編集部を支えるのは、技術開発本部という30人のテクノロジー部隊だ。社長直轄の組織で、コンテンツを配信するための編集プラットフォームと広告プラットフォームなどを提供している。こうした仕組みによって、複数のメディアがあっても一体で運営できている。設立当初は、技術陣も2人しかいなかったが、徐々に採用を増やしてきた。ネットメディアはどこに経営資源を投入するかという判断が重要だ。出版社の中の1セクションでは、こうした組織作りはできなかっただろう。
日本発のメディアを世界に
――将来、どのようなメディアを目指しているのか?
引き続き強化したいのは、これまでのノウハウを生かせるニッチで専門的なメディアだ。たとえば、不動産や鉄鋼、造船、建築など、それぞれの産業の中で極めて重要な専門情報がある。ただ、その情報は専門雑誌が衰退する中で消えていく。最近でもオーディオ系の雑誌がなくなっている。
アイティメディアは、こうした情報をネット上に載せて伝える、専門情報の社会基盤になりたい。
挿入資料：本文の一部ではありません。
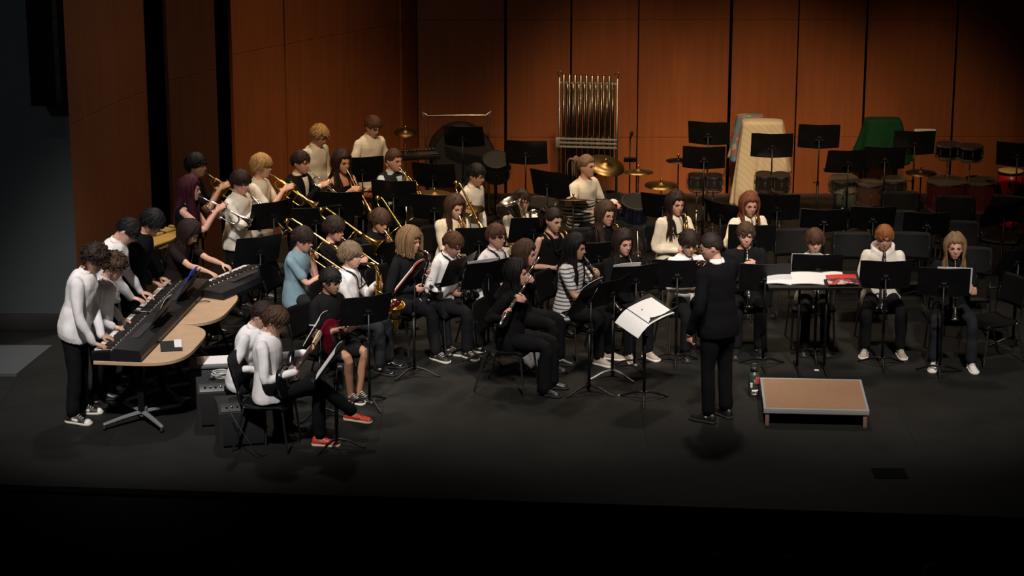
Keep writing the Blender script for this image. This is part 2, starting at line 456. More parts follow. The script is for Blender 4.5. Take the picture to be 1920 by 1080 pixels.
    if glasses:
        g = MB()
        for sg in (1, -1):
            g.sweep([ap(Hm, (sg * .033 + .021 * math.cos(t), .098 - .12 * abs(.021 * math.cos(t) * sg + .0) , .002 + .017 * math.sin(t))) for t in np.arange(14) * 2 * PI / 14], .0013, 6, loop=True)
            g.sweep([ap(Hm, (sg * .054, .093, .006)), ap(Hm, (sg * .074, .06, .006)), ap(Hm, (sg * .078, -.01, .004))], .0014, 5)
        g.sweep([ap(Hm, (-.012, .098, .005)), ap(Hm, (0, .103, .007)), ap(Hm, (.012, .098, .005))], .0022, 5)
        g.build('glasses', mat('glasses_frame', (.02, .012, .012), .3), bo)
    # ------------------------------------------------ trousers, shorts
    bc = bcol or cloth('black', (.0062, .0062, .0068))
    tb = MB(); rings = []
    for h in (-.085, -.05, -.01, .03, .065):
        rx, ry = tor(h); rings.append(sp(h) + np.outer(np.cos(ang) * (rx + .012), ex) + np.outer(np.sin(ang) * (ry + .014), ey))
    tb.loft(rings)
    for key in ('R', 'L'):
        h_, kn, an, fy, fp = lg[key]
        if bottom == 'shorts':
            q = h_ * .22 + kn * .78
            tb.tube([h_, h_ * .55 + kn * .45, q], np.array([.092, .088, .084]) * k * build, 14, k=3)
        else:
            wd = 1.15 if bottom == 'wide' else 1.0
            a2 = an + V(0, 0, .006 if bottom == 'trousers' else -.02) + (kn - an) * .05
            tb.tube([h_, h_ * .5 + kn * .5, kn, kn * .5 + an * .5, a2], np.array([.086, .080, .063, .060 * wd, .058 * wd * wd]) * k * build, 14, k=3)
    to = tb.build('shorts' if bottom == 'shorts' else 'trousers', bc, bo)
    union(to, .0105, 3, lambda me, co, no: wrinkle(co, no, .0065, seed + 1))
    # ------------------------------------------------ top
    do_top(bo, top, tcol, sp, tor, ex, ey, ang, arms, k, S, build, hem, seed, neck, sd, Hm, tie, trim)
    if strap:
        s = MB(); iy = R['IM'] if 'IM' in R else None
        hook = ap(R['IM'], (0, .07, -.20)) if iy is not None else sp(.12, 0, .12)
        pts = []
        for sg in (1, -1):
            rx, ry = tor(.22)
            s.tube([sp(.320, 0, -.078), sp(.318, sg * .068, .0), sp(.296, sg * .064, .094), sp(.265, sg * .054, .134), sp(.2, sg * .036, tor(.2)[1] + .040), hook], [(.0035, .012)] * 6, 6, k=4, up=ey)
        s.build('neck_strap', cloth('strap', (.012, .012, .012)), bo)
    if feet:
        sm_ = shoe or [mat('shoe_black', (.01, .01, .01), .4), RUBBER]
        for key in ('R', 'L'):
            h_, kn, an, fy, fp = lg[key]
            shoe_mesh(an, rad(fy), rad(fp), k * 1.02, sm_, bo)
            if socks:
                s = MB(); s.sweep([an + V(0, 0, -.01), an + (kn - an) * .12, an + (kn - an) * .26], np.array([.038, .037, .04]) * k, 12)
                s.build('sock', socks, bo)
    BODIES.append(bo); R['obj'] = bo; R['arms'] = arms; R['lg'] = lg; R['seat'] = seat; R['yaw'] = yaw
    if extra: extra(R)
    return R
def do_hair(bo, Hm, hs, style, hcol, rg, sp, tor, ey):
    P = dict(short=(.44, .02, -.48, .014), fringe=(.30, -.08, -.55, .020), curly=(.36, -.06, -.45, .026), buzz=(.46, .02, -.40, .008), bowl=(.24, -.20, -.58, .022),
             bob=(.40, -.55, -.72, .028), long=(.50, -.45, -.72, .021), pony=(.47, .02, -.42, .012), swept=(.46, -.02, -.50, .020), slick=(.44, 0, -.5, .010))[style]
    zf, zs, zb, thick = P
    nu, nv = 56, 34
    G = sphgrid(nu, nv).reshape(-1, 3); base = headsurf(G, False)
    az = np.abs(np.arctan2(G[:, 0], G[:, 1]))
    hl = np.where(az < 1.25, zf + (zs - zf) * sst(.55, 1.25, az), zs + (zb - zs) * sst(1.55, 2.4, az))
    hl = hl + .035 * np.sin(np.arctan2(G[:, 0], G[:, 1]) * 11 + rg.uniform(0, 6)) + .03 * np.sin(np.arctan2(G[:, 0], G[:, 1]) * 23)
    m = sst(-.05, .10, G[:, 2] - hl)
    n = G / np.linalg.norm(G, axis=1, keepdims=True)
    a2 = np.arctan2(G[:, 0], G[:, 1])
    amp = .35 if style not in ('curly',) else .6
    st = np.sin(a2 * 17 + 3 * np.sin(G[:, 2] * 4 + rg.uniform(0, 6))) * .5 + np.sin(a2 * 31 + 2 * G[:, 2] * 3 + rg.uniform(0, 6)) * .3 + np.sin(G[:, 2] * 9 + a2 * 3) * .3
    if style == 'buzz': amp = .15
    t = thick * (.9 + amp * st * .6 + .25 * (G[:, 2] > .4)) * m - .007 * (1 - m)
    W = (base + n * t[:, None]) @ Hm[:3, :3].T + Hm[:3, 3]
    hb = MB(); hb.loft(W.reshape(nv + 1, nu, 3))
    def surf(a, z, off):
        z = max(-.98, min(.98, z)); c = math.sqrt(1 - z * z); g = V(math.sin(a) * c, math.cos(a) * c, z)
        return ap(Hm, headsurf(g[None], False)[0] + g * off)
    if style in ('short', 'fringe', 'swept', 'bowl'):
        for i in range(170):
            a = rg.uniform(-PI, PI); z0 = rg.uniform(.15, .97)
            aa = abs(a); zz = zf if aa < .9 else (zs if aa < 1.9 else zb)
            z1 = max(zz - .0, z0 - rg.uniform(.35, .75)); da = rg.normal(0, .12) + (.25 if style == 'swept' else .1)
            o = thick * rg.uniform(.85, 1.25)
            hb.sweep([surf(a, z0, o * .8), surf(a + da * .5, (z0 * .6 + z1 * .4), o * 1.1), surf(a + da, z1, o * rg.uniform(.75, 1.2))], [.006, .0065, .002], 5)
        if style == 'fringe' or style == 'bowl':
            for i in range(26):
                a = rg.uniform(-.85, .85); o = thick
                hb.sweep([surf(a * .6, .85, o), surf(a * .85, .5, o * 1.25), surf(a, zf - .05 + rg.uniform(-.08, .05), o * .95)], [.007, .007, .002], 5)
    if style == 'curly':
        for i in range(170):
            a = rg.uniform(-PI, PI); aa = abs(a); zz = zf if aa < .9 else (zs if aa < 1.9 else zb)
            z0 = rg.uniform(zz, .98); c = surf(a, z0, thick * rg.uniform(.7, 1.35)); r = rg.uniform(.007, .012)
            u = nrm(rg.normal(size=3)); v = nrm(np.cross(u, rg.normal(size=3)))
            hb.sweep([c + u * r * math.cos(q) + v * r * math.sin(q) + np.cross(u, v) * r * q * .25 for q in np.arange(0, 6.5, .9)], .0052, 5)
    if style in ('long', 'bob', 'pony'):
        L = dict(long=.30, bob=.055, pony=0)[style]
        tr = np.array
        if style != 'pony':
            for i in range(110):
                a = rg.uniform(1.02, 2 * PI - 1.02) if style == 'long' else rg.uniform(.70, 2 * PI - .70)
                a = a if a <= PI else a - 2 * PI
                aa = abs(a); o = thick * rg.uniform(.8, 1.25)
                pts = [surf(a * .9, .9, o), surf(a, .45, o * 1.1), surf(a, -.05, o * 1.15), surf(a, -.5, o * 1.3 + (.012 if style == 'bob' else .004))]
                p = pts[-1].copy(); Li = L * rg.uniform(.75, 1.12); nseg = 4
                front = aa < 1.95 and style == 'long'
                for q in range(1, nseg + 1):
                    p = p + V(rg.normal(0, .011 if style == 'long' else .004), rg.normal(0, .004), -Li / nseg)
                    if style == 'long':
                        h = (p - sp(0)) @ nrm(sp(.2) - sp(0)) / max(1e-6, np.linalg.norm(sp(1) - sp(0)))
                        if h < .31:
                            rx, ry = tor(min(h, .26)); c = sp(h); y = (p - c) @ ey; xx = np.clip(abs((p - c)[0]) / rx, 0, .95)
                            yy = (ry * math.sqrt(1 - xx * xx) + .028)
                            p = p + ey * ((yy - y) if front else (-yy - y)) * (.75 if q > 1 else .45)
                    pts.append(p.copy())
                hb.tube(pts, np.linspace(.0125, .0045, len(pts)), 5, k=2)
        else:
            c = surf(PI, .25, .03); d = nrm(dr(Hm, (0, -1, .1)))
            for i in range(16):
                o = rg.normal(0, .010, 3)
                hb.tube([c + o, c + d * .035 + o * 1.5 + V(0, 0, .005), c + d * .055 + o * 2 + V(0, 0, -.06), c + d * .05 + o * 2 + V(0, 0, -.15 - rg.uniform(0, .05))], [.012, .013, .011, .004], 5, k=2)
            hb.ell(surf(PI, .25, .018), .018, 8, 6)
    hb.build('hair', hairm(hcol), bo)
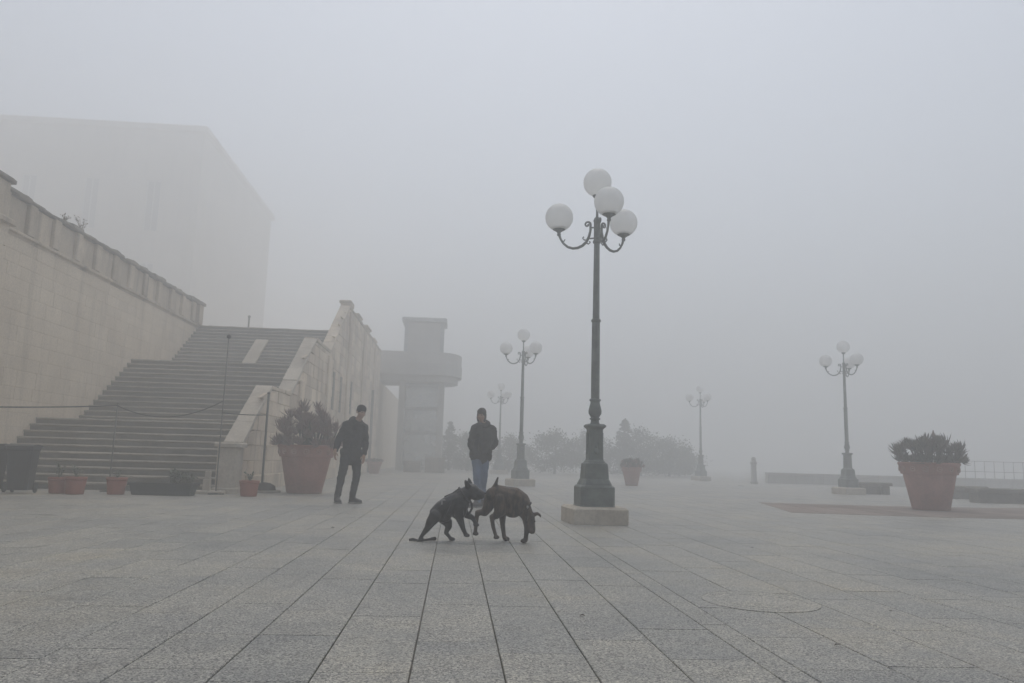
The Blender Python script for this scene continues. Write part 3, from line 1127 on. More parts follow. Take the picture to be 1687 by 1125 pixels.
lamp = make_lamp()
spots = [((2.04, 11.2), -84.0, 'tall green-grey iron lamp nearest the camera, four white globes, beside the dogs'),
         ((13.58, 25.9), 46.0, 'globe street lamp standing by the right-hand terracotta planter'),
         ((2.22, 26.0), 69.0, 'globe street lamp standing behind the man in blue jeans, nearer of the two there'),
         ((13.8, 42.6), 53.0, 'faint globe street lamp in fog between the shrubs and the planter lamp'),
         ((2.6, 45.3), 70.0, 'faintest small globe lamp in fog just left of the mid-distance lamp')]
for i, ((x_, y_), a, lab) in enumerate(spots):
    o = lamp if i == 0 else copy_tree(lamp)
    o.location = (x_, y_, 0)
    o.rotation_euler.z = R(a)
    for ch in o.children:            # plinths and square bases stay in line with the paving
        if ch.name.split('.')[0] in ('stone_plinth', 'base_block', 'base_step', 'panel_shaft'):
            ch.rotation_euler.z = R(-a + (4 if i == 0 else 8 * i))
    o['label'] = lab

# ------------------------------------------------------------------ big planters with aloes


def rosette_mesh(seed, n=16, L=0.24, upright=0.6):
    r = random.Random(seed)
    mb = MB()
    for k in range(n):
        a = k * 2.399 + r.uniform(-0.2, 0.2)
        inner = k / n
        el = R(20 + 62 * inner * upright + r.uniform(-10, 12))
        l = L * (1.0 - 0.35 * inner) * r.uniform(0.8, 1.15)
        w = 0.028 * r.uniform(0.8, 1.2)
        d = Vector((math.cos(a), math.sin(a), 0))
        s = Vector((-math.sin(a), math.cos(a), 0))
        p = Vector((0, 0, 0.04 * inner))
        vs, fs = [], []
        e = el
        for j in range(5):
            t = j / 4
            ww = w * (1 - t) ** 0.75 if j else w * 0.9
            up = (-d * math.sin(e) + Vector((0, 0, 1)) * math.cos(e))
            vs += [p - s * ww, p - up * ww * 0.55, p + s * ww, p + up * ww * 0.15]
            p = p + (d * math.cos(e) + Vector((0, 0, 1)) * math.sin(e)) * l / 4
            e += R(r.uniform(4, 17)) if inner < .6 else R(r.uniform(-4, 8))
        for j in range(4):
            for i in range(4):
                fs.append((j * 4 + i, j * 4 + (i + 1) % 4, j * 4 + 4 + (i + 1) % 4, j * 4 + 4 + i))
        mb.add(vs, fs)
    return fix_normals(mb.mesh('rosette', True))


ROS = {}
for nm in ('aloe', 'aloe_purple'):
    for s in range(5):
        me = rosette_mesh(40 + s, 15 + 2 * s, 0.22 + 0.02 * s, 0.75 + 0.1 * (s % 3))
        me.materials.append(M[nm])
        ROS[nm, s] = me


def big_pot(loc, label, seed, tall, rotz=0.0, count=46, mats=('aloe', 'aloe_purple')):
    r = random.Random(seed)
    t = thing('terracotta_planter', label, 'planter', loc, rotz, 'large terracotta planters with aloes')
    m = MB()
    m.lathe([(0.0, 0), (0.37, 0), (0.385, 0.015), (0.545, 0.80), (0.55, 0.815), (0.50, 0.815)], 44)
    m.build('pot', 'terracotta', t, True)
    m = MB()
    m.lathe([(0.548, 0.79), (0.582, 0.795), (0.59, 0.815), (0.625, 1.0), (0.64, 1.01), (0.642, 1.05), (0.625, 1.06), (0.575, 1.06), (0.56, 1.0), (0.50, 0.82)], 44)
    rim = m.build('rim', 'terracotta', t, True)
    for k in range(14):
        a = 2 * math.pi * k / 14
        m = MB()
        cx, cyy, zz = 0.610 * math.cos(a), 0.610 * math.sin(a), 0.91
        d = Vector((math.cos(a), math.sin(a), 0)); s = Vector((-math.sin(a), math.cos(a), 0))
        pts = [Vector((cx, cyy, zz)) + s * 0.052 * math.cos(w) + Vector((0, 0, 1)) * 0.052 * math.sin(w) for w in [2 * math.pi * q / 12 for q in range(13)]]
        m.tube(pts, 0.013, 6)
        m.ell((cx, cyy, zz), 0.020, 8, 6)
        m.build('rosette_ornament', 'terracotta_pale', rim, True)
    m = MB(); m.lathe([(0.0, 0.93), (0.575, 0.93), (0.575, 0.96), (0.0, 1.0)], 32)
    m.build('soil', 'soil', t)
    stems = MB()
    for k in range(count):
        a = r.uniform(0, 2 * math.pi)
        q = math.sqrt(r.random())
        px, py = 0.62 * q * math.cos(a), 0.62 * q * math.sin(a)
        h = tall(px, r) * (1 - 0.30 * q) * r.uniform(0.6, 1.0)
        top = Vector((px * 1.10, py * 1.10, 1.0 + h))
        base = Vector((px * 0.7, py * 0.7, 0.97))
        if k % 2 == 0:
            stems.tube([base, base.lerp(top, 0.5) + Vector((r.uniform(-.04, .04), r.uniform(-.04, .04), 0)), top], [0.022, 0.02, 0.018], 6)
        o = put('aloe_rosette', ROS[mats[1] if r.random() < 0.5 else mats[0], r.randrange(5)], None, t)
        o.location = top
        sc = r.uniform(0.75, 1.2)
        o.scale = (sc, sc, sc * r.uniform(0.9, 1.3))
        o.rotation_euler = (-py * 0.9 + r.uniform(-.2, .2), px * 0.9 + r.uniform(-.2, .2), r.uniform(0, 6.28))
    for k in range(30):          # rosettes hanging low over the rim
        a = r.uniform(0, 2 * math.pi)
        o = put('aloe_rosette', ROS[mats[k % 2], r.randrange(5)], None, t)
        q = r.uniform(0.52, 0.70)
        o.location = (q * math.cos(a), q * math.sin(a), r.uniform(1.02, 1.14))
        sc = r.uniform(0.8, 1.1)
        o.scale = (sc, sc, sc)
        tl = r.uniform(0.5, 1.0)
        o.rotation_euler = (-math.sin(a) * tl, math.cos(a) * tl, r.uniform(0, 6.28))
    stems.build('stems', 'bark', t, True)
    return t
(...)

一般情報ではないので、1000万人には必要ないかもしれないが、3万人や10万人には必要だ。最近では、エレクトロニクスやFA(工場の自動化 ファクトリーオートメーション)、新エネルギーのサイトを広げてきた。当然、メディアとしては採算性も考えなければならないが。
新しいメディアの実験にもチャレンジしている。ネット上で話題の旬ネタを紹介する「ねとらぼ」もそのひとつ。スマホやタブレットなどのスマートデバイス向けメディアだ。専門メディアではないが、発信した話題がユーザーの役に立ったり、楽しんでもらえればいいと思っている。
アクセスの半数はスマホを経由しており、読者も若い方が中心だ。今は2000万PVだが、1億PV程度に育てたい。また、ねとらぼは東京オリンピックが開催される2020年までに、英語と中国語、スペイン語、日本語の4カ国語での展開を目指している。翻訳ではなく、同じテイストで現地のアメリカ人やスペイン人が制作すれば、日本と違った形でヒットするかもしれない。
今、日本のメディアはグローバル展開で遅れている。テックターゲットは全世界に広げようとしているし、ブルームバーグもロイターもそうだ。世界中の人がソニーのプレーヤーを使うように、トヨタ自動車のクルマに乗るように、日本発のメディアが世界で読まれるようにしたい。新聞社やテレビ局はそんなことを誰も考えていないが、僕らメディア人はそういうことを考えていかなくてはならない。